There are spooky excesses, for sure, but the question still remains I imagine for all of us: why do we enjoy war? Why are we attracted to conflict, violence, superiority? Why won’t we be interested in a movie about a family who lives
happily and harmoniously but are quickly aroused by plots about betrayal, thefts, murders? Even when explicit violence does not take place, why do we crave competition and the feeling of victory and subjugation so strongly, be it in board games, sports or politics?

The simple answer is of course that we are wicked. We enjoy evil, at least when we are far from it. When contrasts are drawn, and we are caught in the collective fervour of hurt pride, we want to see the enemy crushed. We want to see the rival soccer team humiliated. We want the lead actor to steal millions, steal the girl and get away with it, while the police looks clueless.

Our attraction to evil and its pleasures may explain why we resist and scorn goodness so strongly. To be good is to be cheesy, we feel; it is to lack “attitude”. A strong personality is one who is felt to be superior, and whose accomplishments are so tall as to overshadow life anywhere else. As Oscar Wilde quipped, “To be good, according to the vulgar standard of goodness, is obviously quite easy. It merely requires a certain amount of sordid terror, a certain lack of imaginative thought, and a certain low passion for middle-class respectability.” Some people even advocate forms of evil for our wellbeing, like the director of the recent movie Black Swan, who expressed in an interview, “The only way to be perfect is to allow chaos and madness to invade our lives.”[2]

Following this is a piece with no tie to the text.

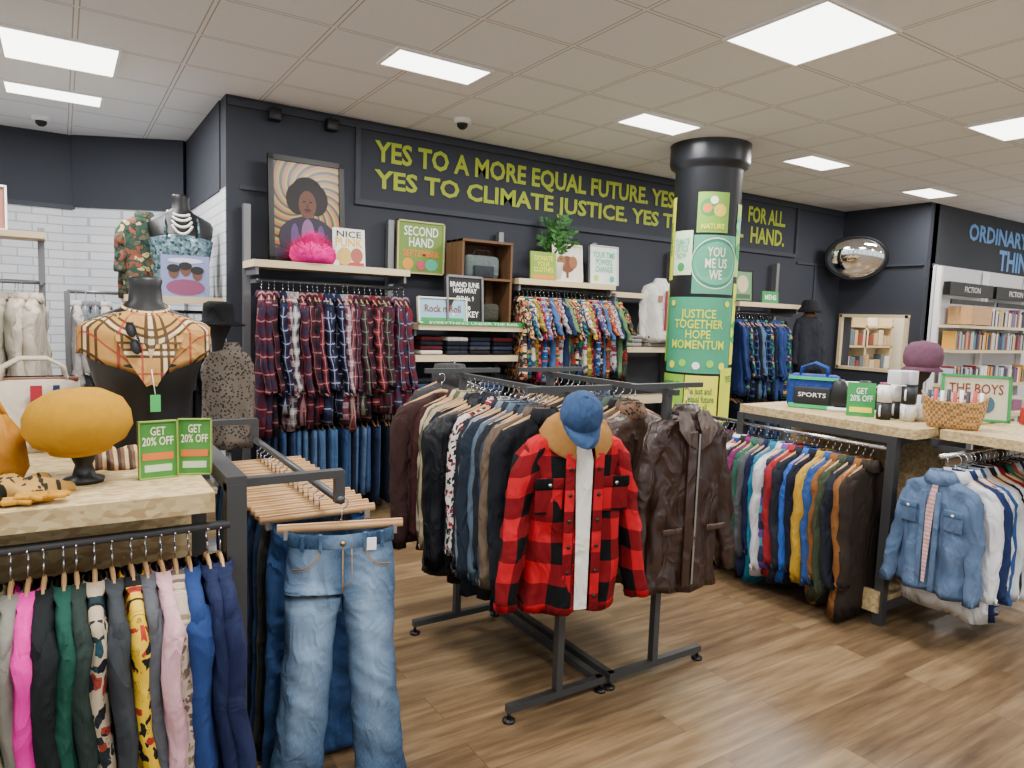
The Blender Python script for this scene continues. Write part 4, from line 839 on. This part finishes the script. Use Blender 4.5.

“So are you proposing a merry collective group hug of losers who can’t shine and fight on their own?”, our cynical side may be objecting. Well, kinda, if you put it that way.But let me phrase my suggestion in a tougher way to the “Rambo” inside of us: war with yourself. Channel your aggressiveness for self-pruning; use your longing for victory to win over your dark side. Old-time Puritans called this mortification of sin: the steady resistance to temptation, the confession of any and every sin to God, the courage to repent and ask Jesus to regenerate our hearts. I guess such a battle won’t be undertaken by those who are still afraid to face themselves, and who hurt others with a need to feel superior. But this is a war to be fought, and won, by those who understand and mortify their aggressiveness, who can answer offense with silence, resentment with a reasonable voice, cycles of abuse with a brake of forgiveness. This war is won by those who seek, even in little moments, to create a more peaceful, less vindictive, more at-ease world.

René Breuel


[1] Rainer Rilke, quoted in Tzvetan Todorov, La Bellezza Salverà il Mondo: Wilde, Rilke, Cvetaeva [Les Aventuriers de l’absolu] (Milano: Garzanti, 2010), 96.

[2] Darren Aronofsky, in an interview to the Portuguese Vogue (March 2011).